Photo Credit: Contributed

NORWALK, Conn. —The Human Services Council announced a $10,000 donation from AT&T Connecticut to support its Norwalk Mentor Program.

“AT&T has supported the Norwalk Mentor Program since 2008, and we are very proud to continue our partnership with this critical resource for local youth,” said Harry Carey, director external affairs, AT&T Connecticut. “We welcome the opportunity to help students graduate with the life skills needed to succeed in college and careers.”

State Representative Chris Perone, who was on hand for the announcement, added: “For seven decades, the Human Services Council has identified unmet community needs and has filled those gaps by creating and fostering programs that educate, safeguard, and empower the people of the Norwalk community.”

A member organization of Norwalk ACTS, the Human Services Council has been home to the Norwalk Mentor Program since 2009, and is uniquely qualified to provide children and adolescents with a quality mentoring experience in the location where they spend the bulk of their time — at school.
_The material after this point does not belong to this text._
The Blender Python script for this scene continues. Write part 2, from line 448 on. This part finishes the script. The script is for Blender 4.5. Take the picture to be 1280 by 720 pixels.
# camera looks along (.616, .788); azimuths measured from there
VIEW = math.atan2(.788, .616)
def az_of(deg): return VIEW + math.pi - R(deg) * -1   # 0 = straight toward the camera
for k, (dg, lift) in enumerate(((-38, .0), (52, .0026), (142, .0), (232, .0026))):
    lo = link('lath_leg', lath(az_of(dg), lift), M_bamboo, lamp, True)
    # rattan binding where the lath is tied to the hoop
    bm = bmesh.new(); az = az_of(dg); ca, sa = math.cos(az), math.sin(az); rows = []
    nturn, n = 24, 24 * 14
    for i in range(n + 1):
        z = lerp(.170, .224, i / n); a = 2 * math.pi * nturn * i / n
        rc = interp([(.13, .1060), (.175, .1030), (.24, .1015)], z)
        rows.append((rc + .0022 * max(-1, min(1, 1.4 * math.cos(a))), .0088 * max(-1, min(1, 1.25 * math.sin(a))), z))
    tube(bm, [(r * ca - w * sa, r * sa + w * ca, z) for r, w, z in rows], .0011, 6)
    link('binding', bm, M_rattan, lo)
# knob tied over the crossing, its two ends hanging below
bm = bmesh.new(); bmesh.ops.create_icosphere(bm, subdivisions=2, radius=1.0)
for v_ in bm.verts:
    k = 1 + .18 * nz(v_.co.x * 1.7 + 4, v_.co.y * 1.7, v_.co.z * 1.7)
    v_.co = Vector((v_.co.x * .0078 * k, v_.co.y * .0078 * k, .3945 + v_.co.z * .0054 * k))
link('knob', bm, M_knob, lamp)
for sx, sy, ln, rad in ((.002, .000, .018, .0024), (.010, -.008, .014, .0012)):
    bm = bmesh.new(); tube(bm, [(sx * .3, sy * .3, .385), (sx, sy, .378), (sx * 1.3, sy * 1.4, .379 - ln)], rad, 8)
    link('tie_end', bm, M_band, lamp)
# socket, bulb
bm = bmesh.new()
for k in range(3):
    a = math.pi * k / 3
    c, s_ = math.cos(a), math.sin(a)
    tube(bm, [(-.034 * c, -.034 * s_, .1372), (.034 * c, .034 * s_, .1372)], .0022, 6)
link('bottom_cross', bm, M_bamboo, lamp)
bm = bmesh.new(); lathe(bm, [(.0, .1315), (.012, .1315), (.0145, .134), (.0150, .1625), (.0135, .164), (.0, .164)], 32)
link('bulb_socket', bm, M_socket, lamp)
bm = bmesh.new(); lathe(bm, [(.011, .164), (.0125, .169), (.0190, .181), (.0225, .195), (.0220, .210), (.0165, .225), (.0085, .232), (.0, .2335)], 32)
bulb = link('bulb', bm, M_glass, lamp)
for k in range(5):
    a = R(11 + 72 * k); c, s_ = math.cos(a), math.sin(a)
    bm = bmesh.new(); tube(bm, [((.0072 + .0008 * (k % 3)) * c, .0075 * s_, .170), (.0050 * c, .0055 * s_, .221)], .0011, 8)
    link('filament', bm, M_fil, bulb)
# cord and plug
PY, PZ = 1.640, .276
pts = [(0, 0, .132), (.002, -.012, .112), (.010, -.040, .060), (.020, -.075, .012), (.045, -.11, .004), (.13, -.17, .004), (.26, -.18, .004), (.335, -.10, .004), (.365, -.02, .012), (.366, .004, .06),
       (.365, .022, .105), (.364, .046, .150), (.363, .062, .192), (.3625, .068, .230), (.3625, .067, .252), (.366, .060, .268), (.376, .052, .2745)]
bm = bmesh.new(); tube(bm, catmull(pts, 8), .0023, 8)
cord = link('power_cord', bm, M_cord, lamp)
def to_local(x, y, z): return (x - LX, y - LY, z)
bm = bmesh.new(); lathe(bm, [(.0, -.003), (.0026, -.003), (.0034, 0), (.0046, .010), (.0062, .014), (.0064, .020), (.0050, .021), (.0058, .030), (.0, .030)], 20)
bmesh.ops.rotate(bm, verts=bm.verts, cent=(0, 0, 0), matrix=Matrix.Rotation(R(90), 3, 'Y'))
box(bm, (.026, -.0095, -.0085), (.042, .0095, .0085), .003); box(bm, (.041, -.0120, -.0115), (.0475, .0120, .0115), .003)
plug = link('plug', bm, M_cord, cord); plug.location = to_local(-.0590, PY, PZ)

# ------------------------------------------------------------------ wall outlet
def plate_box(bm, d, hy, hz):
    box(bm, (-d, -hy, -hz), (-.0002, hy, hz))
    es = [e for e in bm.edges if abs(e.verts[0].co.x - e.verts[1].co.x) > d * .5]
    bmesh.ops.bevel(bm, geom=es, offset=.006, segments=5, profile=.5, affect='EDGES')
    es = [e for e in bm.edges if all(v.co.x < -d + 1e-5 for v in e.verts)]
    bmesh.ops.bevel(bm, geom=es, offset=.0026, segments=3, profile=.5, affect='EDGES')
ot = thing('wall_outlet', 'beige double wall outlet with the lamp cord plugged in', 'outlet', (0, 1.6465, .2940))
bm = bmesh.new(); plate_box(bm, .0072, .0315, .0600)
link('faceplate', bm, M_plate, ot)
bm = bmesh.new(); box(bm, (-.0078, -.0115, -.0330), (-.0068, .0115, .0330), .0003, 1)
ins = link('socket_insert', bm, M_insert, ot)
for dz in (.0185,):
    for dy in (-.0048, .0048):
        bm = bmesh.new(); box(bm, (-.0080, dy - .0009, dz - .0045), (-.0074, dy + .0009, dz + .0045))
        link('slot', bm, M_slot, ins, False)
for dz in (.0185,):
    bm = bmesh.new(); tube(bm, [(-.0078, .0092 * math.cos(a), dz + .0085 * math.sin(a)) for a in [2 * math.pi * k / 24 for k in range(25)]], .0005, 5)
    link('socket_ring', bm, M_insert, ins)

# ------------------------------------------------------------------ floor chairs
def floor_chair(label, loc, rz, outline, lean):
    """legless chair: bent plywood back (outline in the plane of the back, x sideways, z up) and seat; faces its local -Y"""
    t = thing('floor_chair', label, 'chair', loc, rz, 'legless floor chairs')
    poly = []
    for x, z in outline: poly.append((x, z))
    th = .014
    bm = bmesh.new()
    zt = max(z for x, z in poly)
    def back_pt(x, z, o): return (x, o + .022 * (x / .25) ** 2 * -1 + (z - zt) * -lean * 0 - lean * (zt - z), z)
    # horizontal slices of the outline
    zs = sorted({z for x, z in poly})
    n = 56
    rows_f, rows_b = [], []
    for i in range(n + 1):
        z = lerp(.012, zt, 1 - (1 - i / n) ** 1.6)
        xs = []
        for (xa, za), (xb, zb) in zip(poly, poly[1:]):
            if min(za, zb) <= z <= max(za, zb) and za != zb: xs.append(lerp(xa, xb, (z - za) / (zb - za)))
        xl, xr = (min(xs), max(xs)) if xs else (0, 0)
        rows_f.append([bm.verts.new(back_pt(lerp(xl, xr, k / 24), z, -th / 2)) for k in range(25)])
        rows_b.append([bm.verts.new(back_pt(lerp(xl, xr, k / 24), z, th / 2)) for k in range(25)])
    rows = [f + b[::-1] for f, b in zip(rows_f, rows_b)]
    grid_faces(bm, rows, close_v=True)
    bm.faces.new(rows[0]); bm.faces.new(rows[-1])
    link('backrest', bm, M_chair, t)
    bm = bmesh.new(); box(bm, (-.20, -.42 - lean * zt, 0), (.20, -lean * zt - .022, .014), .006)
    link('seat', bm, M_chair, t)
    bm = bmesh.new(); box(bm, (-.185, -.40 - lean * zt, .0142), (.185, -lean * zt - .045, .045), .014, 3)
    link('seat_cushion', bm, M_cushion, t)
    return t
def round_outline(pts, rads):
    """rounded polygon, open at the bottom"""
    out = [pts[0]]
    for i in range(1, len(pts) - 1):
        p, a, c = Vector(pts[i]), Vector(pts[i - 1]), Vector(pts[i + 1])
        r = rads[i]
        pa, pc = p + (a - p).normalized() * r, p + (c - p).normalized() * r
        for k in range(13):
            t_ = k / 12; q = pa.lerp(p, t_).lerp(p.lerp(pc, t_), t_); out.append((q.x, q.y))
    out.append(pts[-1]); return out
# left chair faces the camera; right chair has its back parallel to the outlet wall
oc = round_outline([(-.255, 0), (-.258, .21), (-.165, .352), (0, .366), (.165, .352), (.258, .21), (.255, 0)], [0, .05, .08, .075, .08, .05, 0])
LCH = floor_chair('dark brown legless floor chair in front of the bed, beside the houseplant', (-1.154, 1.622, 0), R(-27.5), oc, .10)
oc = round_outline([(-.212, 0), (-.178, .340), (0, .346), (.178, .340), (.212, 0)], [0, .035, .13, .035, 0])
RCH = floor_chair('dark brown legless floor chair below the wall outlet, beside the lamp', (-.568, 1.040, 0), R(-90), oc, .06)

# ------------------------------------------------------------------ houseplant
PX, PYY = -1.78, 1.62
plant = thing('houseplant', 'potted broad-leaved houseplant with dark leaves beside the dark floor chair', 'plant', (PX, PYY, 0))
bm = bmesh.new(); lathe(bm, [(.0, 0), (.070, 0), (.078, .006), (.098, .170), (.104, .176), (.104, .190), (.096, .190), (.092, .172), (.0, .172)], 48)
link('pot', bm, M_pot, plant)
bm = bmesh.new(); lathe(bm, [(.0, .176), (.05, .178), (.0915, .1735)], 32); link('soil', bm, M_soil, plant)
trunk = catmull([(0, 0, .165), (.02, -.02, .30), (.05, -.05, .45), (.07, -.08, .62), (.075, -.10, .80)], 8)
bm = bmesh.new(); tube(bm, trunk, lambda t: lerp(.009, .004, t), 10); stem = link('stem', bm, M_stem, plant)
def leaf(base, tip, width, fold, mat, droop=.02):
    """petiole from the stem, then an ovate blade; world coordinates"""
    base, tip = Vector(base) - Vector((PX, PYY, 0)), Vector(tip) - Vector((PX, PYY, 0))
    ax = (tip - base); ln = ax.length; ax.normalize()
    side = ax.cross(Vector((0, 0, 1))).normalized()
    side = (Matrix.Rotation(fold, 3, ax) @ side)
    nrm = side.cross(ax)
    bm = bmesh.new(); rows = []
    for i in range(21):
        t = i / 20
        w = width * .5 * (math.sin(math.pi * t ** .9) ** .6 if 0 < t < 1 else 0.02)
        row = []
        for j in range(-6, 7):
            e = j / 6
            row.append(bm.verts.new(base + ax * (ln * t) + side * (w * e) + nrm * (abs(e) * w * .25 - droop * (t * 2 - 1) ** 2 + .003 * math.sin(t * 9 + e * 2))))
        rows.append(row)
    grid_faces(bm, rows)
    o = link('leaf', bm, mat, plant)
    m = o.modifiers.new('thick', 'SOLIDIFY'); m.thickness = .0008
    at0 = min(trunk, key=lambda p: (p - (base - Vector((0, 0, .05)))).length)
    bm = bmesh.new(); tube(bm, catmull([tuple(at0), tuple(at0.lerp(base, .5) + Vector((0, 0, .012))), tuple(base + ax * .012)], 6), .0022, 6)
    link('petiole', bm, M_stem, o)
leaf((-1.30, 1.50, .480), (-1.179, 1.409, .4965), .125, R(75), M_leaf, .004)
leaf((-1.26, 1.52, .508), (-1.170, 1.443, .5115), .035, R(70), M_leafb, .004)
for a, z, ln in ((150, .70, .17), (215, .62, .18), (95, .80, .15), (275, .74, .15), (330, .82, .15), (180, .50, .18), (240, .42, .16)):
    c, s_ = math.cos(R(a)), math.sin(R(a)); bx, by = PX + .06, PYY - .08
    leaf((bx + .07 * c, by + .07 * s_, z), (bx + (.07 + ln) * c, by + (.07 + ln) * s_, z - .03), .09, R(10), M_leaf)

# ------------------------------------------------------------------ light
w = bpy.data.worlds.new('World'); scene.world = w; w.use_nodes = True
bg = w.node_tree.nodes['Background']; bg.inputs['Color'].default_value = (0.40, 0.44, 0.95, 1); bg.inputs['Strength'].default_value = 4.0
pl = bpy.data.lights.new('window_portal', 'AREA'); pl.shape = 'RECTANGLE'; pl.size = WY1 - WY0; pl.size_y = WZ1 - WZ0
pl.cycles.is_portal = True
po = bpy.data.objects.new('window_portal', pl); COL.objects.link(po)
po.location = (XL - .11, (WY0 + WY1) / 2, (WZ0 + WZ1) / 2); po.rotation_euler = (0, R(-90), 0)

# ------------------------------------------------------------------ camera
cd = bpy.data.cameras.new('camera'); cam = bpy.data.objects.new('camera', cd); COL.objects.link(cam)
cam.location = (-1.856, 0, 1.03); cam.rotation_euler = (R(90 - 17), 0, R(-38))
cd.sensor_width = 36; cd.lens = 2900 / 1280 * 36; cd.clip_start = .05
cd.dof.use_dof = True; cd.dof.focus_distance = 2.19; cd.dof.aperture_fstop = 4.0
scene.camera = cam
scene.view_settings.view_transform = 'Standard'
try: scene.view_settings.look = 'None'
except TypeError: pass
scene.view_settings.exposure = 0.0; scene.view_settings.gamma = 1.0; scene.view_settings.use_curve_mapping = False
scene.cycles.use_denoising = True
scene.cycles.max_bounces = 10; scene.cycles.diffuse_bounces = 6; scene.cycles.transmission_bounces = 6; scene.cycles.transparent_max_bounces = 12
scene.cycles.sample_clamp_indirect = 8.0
Serving all 19 Norwalk Public Schools, the Norwalk Mentor Program made 248 mentor/mentee matches over the past school year, provided nearly 10,000 hours of mentoring, and saw 100 percent of its senior mentees graduate from high school with plans to attend college.

“It is notable that over the past school year 92 percent of the students in the Norwalk Mentor Program were from minority groups, and 76 percent of the students were eligible for free or reduced price lunch at school,” said Anthony DiLauro, executive director of the Human Services Council. “The on-site nature of our program eliminates barriers that keep students who might be at risk from enjoying the benefits of a mentor relationship.”

There is compelling Norwalk-specific data about the correlation between eligibility for free lunch and graduation rates. According to the Connecticut Department of Education, in 2012 only 54.2 percent of Hispanic males and only 57.6 percent of Black males who were eligible for free lunch graduated high school within four years (in comparison to 84.6 percent of all Norwalk Public School students who graduated within four years). “These young men are particularly at-risk and a large percentage of students in the Norwalk Mentor Program both fall into this category and greatly benefit from the supports we offer,'' DiLauro said.

According to end-of-year surveys, parents and school personnel overwhelmingly reported positive changes in their students who participated in the Norwalk Mentor Program.

“It is exciting to witness the powerful impact that mentoring can have on the lives of Norwalk public school students, and we are grateful to AT&T Connecticut for their support of the Norwalk Mentor Program," DiLauro said.